↓↓↓

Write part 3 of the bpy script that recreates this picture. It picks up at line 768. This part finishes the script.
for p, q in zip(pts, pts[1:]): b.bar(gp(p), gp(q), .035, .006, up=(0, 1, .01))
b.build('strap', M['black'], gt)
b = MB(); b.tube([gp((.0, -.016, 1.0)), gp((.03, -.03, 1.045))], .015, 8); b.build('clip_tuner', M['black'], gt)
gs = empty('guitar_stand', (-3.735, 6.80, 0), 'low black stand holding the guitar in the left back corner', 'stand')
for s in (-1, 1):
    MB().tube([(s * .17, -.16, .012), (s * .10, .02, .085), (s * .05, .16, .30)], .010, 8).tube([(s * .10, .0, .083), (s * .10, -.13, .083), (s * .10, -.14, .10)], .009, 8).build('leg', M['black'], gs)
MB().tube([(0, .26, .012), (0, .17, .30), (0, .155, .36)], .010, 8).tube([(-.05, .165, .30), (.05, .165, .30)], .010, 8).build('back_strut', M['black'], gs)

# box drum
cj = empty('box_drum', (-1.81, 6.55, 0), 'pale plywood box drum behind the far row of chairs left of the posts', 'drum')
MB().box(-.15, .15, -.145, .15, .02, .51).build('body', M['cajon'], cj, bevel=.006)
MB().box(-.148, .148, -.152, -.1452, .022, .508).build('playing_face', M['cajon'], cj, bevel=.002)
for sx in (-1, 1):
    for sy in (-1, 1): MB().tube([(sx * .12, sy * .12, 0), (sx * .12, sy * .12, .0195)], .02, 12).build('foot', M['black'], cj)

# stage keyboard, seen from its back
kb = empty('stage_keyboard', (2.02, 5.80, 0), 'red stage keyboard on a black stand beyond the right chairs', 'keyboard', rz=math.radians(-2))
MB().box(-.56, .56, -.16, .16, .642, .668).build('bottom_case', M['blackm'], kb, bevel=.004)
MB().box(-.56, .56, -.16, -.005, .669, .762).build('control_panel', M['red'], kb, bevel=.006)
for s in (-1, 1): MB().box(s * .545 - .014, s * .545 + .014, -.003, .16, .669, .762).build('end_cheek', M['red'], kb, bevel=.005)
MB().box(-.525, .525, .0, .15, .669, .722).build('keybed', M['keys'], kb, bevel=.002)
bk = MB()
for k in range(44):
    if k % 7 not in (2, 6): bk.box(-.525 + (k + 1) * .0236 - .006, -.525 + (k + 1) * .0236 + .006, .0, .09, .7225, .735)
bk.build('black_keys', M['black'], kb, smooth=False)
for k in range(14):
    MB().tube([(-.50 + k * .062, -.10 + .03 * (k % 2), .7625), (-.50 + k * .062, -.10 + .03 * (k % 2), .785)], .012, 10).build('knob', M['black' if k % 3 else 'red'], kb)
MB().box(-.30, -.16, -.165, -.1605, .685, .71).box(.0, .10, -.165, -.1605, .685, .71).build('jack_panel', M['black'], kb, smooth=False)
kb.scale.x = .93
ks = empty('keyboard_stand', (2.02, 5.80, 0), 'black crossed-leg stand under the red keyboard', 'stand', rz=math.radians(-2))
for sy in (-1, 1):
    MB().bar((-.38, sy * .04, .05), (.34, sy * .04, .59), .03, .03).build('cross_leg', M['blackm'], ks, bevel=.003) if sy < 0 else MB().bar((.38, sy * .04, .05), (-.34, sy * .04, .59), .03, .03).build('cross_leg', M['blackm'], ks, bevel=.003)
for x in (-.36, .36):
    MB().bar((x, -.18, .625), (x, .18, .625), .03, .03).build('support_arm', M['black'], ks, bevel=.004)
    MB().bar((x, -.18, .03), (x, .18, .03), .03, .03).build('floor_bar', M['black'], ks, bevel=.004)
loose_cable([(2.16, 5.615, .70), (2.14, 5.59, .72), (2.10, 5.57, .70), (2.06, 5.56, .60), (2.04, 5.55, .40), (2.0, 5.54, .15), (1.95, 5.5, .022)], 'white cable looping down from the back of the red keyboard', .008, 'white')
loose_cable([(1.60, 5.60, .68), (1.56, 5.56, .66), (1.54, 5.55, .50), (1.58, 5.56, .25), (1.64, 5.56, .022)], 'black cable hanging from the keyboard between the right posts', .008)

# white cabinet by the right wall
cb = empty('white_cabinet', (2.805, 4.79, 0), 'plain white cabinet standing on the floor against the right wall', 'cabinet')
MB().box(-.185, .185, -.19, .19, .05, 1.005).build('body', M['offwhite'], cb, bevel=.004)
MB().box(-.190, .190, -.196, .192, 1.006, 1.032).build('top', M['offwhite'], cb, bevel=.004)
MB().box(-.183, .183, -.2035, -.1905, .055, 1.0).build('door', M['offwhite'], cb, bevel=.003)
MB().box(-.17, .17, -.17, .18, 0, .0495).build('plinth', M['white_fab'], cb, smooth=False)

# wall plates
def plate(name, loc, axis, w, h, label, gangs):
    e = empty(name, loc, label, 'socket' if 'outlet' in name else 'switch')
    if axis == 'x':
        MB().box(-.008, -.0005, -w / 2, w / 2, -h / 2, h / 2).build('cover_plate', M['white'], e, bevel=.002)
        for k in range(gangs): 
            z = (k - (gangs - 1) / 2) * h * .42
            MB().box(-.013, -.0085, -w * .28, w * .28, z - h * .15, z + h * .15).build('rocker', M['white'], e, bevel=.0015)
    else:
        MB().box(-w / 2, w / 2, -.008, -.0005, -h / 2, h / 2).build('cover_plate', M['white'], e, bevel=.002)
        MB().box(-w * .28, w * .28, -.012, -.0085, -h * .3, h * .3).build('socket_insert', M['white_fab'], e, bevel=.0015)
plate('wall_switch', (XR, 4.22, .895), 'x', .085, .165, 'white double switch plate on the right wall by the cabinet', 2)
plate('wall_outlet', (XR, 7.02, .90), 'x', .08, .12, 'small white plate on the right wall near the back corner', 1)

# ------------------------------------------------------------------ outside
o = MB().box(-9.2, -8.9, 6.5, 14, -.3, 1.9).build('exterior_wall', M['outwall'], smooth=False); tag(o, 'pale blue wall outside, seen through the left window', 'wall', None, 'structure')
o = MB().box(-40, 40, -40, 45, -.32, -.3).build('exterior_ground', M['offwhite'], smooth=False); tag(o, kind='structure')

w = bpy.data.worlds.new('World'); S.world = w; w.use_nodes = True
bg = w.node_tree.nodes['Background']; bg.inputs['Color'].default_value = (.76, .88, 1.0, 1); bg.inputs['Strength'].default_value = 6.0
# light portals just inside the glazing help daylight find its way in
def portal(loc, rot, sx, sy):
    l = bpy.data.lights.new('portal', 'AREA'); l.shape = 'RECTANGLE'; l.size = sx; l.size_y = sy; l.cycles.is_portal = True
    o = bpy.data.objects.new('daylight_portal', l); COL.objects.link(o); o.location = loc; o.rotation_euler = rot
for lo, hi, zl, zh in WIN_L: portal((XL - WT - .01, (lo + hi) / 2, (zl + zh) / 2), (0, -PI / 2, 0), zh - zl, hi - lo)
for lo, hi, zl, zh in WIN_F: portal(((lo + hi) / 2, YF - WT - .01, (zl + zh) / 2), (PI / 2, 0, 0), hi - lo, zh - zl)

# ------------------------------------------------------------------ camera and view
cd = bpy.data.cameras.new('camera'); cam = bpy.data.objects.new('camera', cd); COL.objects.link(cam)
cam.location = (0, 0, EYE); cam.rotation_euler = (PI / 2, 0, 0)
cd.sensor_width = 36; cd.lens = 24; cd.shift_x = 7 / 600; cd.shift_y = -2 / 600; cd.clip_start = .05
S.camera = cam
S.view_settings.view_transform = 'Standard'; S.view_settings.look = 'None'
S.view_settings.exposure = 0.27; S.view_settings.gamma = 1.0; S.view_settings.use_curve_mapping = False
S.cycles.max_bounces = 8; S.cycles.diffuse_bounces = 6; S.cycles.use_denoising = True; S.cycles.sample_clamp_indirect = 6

↑↑↑

* **Requirements**: Quote the data above verbatim from its first line to the line that includes "for sy in (-1, 1): MB().tube([(sx", with both boundary lines retained.

* **Solution for this problem**:
Write part 3 of the bpy script that recreates this picture. It picks up at line 768. This part finishes the script.
for p, q in zip(pts, pts[1:]): b.bar(gp(p), gp(q), .035, .006, up=(0, 1, .01))
b.build('strap', M['black'], gt)
b = MB(); b.tube([gp((.0, -.016, 1.0)), gp((.03, -.03, 1.045))], .015, 8); b.build('clip_tuner', M['black'], gt)
gs = empty('guitar_stand', (-3.735, 6.80, 0), 'low black stand holding the guitar in the left back corner', 'stand')
for s in (-1, 1):
    MB().tube([(s * .17, -.16, .012), (s * .10, .02, .085), (s * .05, .16, .30)], .010, 8).tube([(s * .10, .0, .083), (s * .10, -.13, .083), (s * .10, -.14, .10)], .009, 8).build('leg', M['black'], gs)
MB().tube([(0, .26, .012), (0, .17, .30), (0, .155, .36)], .010, 8).tube([(-.05, .165, .30), (.05, .165, .30)], .010, 8).build('back_strut', M['black'], gs)

# box drum
cj = empty('box_drum', (-1.81, 6.55, 0), 'pale plywood box drum behind the far row of chairs left of the posts', 'drum')
MB().box(-.15, .15, -.145, .15, .02, .51).build('body', M['cajon'], cj, bevel=.006)
MB().box(-.148, .148, -.152, -.1452, .022, .508).build('playing_face', M['cajon'], cj, bevel=.002)
for sx in (-1, 1):
    for sy in (-1, 1): MB().tube([(sx * .12, sy * .12, 0), (sx * .12, sy * .12, .0195)], .02, 12).build('foot', M['black'], cj)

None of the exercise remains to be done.